Mike Pence, Donald Trump's running
mate, opposed a proposed bill in 2009 that sought to promote gay
rights abroad.
Pence served in the House of
Representatives for ten years prior to being elected governor of
Indiana.
According to the
Washington
Blade, Pence opposed a bill that sought to extend benefits to
the partners of gay employees at the State Department. The House
draft of the 2010-2011 Foreign Relations Authorization Act also
required the agency to report attacks on the LGBT community and to
“encourage the governments of other countries to reform or appeal
laws of such countries criminalizing homosexuality or consensual
homosexual conduct.”
While the measure failed, Pence backed
an amendment that sought to delete the bill's pro-gay language.
Then-Representative Pence said that the
proposal was unworkable because it would “tie the hands” of
American diplomats by “mandating that they make sexual orientation
a foreign policy priority regardless of other national security
considerations.”
He added that he's opposed to laws that
criminalize sex between consenting adults of the same sex.

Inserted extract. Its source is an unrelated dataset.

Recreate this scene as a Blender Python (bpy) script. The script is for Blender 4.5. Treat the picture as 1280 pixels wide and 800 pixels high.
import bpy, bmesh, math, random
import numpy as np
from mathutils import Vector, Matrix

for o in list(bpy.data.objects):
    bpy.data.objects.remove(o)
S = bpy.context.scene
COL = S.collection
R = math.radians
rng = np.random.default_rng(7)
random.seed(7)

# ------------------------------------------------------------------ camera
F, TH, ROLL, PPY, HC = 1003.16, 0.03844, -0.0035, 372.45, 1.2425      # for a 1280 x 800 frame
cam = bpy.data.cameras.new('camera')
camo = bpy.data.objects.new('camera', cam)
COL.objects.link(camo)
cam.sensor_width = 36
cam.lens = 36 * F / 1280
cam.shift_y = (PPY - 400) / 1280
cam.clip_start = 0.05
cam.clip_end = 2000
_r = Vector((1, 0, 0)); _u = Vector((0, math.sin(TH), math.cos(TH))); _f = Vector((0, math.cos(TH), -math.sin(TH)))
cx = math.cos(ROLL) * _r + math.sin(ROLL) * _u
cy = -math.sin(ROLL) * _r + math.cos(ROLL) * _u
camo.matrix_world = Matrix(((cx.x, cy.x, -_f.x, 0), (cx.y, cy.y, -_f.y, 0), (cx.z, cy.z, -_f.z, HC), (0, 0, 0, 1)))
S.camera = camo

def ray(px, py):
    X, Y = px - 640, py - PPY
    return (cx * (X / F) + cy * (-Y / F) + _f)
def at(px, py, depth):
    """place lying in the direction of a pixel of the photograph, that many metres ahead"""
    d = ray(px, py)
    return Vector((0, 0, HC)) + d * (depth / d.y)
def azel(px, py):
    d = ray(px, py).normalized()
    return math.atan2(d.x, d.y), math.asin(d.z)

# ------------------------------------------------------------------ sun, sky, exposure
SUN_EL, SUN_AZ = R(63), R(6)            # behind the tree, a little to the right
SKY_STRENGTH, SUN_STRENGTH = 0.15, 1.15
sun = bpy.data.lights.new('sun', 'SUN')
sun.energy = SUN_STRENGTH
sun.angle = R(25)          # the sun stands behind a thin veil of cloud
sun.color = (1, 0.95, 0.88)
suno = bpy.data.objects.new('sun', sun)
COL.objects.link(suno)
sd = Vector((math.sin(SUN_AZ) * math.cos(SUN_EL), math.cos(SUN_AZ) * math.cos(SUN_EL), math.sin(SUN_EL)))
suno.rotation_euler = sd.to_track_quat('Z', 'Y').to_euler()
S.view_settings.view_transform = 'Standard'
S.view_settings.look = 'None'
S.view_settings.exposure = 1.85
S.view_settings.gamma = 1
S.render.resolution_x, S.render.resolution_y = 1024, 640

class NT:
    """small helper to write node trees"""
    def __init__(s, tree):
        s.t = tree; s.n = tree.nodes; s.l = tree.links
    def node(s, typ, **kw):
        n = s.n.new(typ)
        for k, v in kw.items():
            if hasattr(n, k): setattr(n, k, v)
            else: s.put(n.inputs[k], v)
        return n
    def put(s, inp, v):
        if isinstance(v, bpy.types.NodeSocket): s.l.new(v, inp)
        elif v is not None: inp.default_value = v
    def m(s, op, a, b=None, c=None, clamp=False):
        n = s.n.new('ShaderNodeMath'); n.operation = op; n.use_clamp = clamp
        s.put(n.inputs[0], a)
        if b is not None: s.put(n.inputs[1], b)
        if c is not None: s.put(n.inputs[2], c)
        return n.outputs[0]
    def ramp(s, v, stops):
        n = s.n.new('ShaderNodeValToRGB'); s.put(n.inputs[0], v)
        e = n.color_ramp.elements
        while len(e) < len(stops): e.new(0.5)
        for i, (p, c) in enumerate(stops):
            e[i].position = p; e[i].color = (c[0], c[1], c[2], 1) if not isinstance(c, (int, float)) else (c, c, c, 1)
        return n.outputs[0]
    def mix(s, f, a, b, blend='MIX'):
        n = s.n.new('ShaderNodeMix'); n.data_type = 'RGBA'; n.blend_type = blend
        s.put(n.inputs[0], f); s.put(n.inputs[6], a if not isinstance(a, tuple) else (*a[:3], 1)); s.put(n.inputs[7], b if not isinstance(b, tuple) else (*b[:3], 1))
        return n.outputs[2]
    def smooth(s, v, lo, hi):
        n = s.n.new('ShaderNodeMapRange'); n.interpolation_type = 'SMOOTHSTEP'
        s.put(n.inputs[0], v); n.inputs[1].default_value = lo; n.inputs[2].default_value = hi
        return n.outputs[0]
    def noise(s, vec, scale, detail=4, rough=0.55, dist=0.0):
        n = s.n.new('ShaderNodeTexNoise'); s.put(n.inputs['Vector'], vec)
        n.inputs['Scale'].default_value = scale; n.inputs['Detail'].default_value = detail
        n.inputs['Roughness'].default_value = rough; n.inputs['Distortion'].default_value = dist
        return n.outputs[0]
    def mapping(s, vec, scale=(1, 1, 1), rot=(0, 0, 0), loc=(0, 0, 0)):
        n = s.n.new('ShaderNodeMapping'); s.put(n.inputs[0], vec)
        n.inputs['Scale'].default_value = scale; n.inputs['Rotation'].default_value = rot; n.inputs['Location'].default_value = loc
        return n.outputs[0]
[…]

Then Secretary of State Hillary Clinton
extended some benefits to gay employees in the State Department
working abroad in 2009. During her tenure at the department, Clinton
supported numerous LGBT initiatives.
Brandon Lorenz, a spokesperson for the
Human Rights Campaign (HRC), the nation's largest LGBT rights
advocate, told the paper that while Pence worked “to undermine
LGBTQ equality abroad in Congress” Clinton, as secretary of state,
“went before the international community to declare that 'gay
rights are human rights,' launched the Global Equality Fund and
pioneered the first-ever UN resolution protecting LGBTQ people.”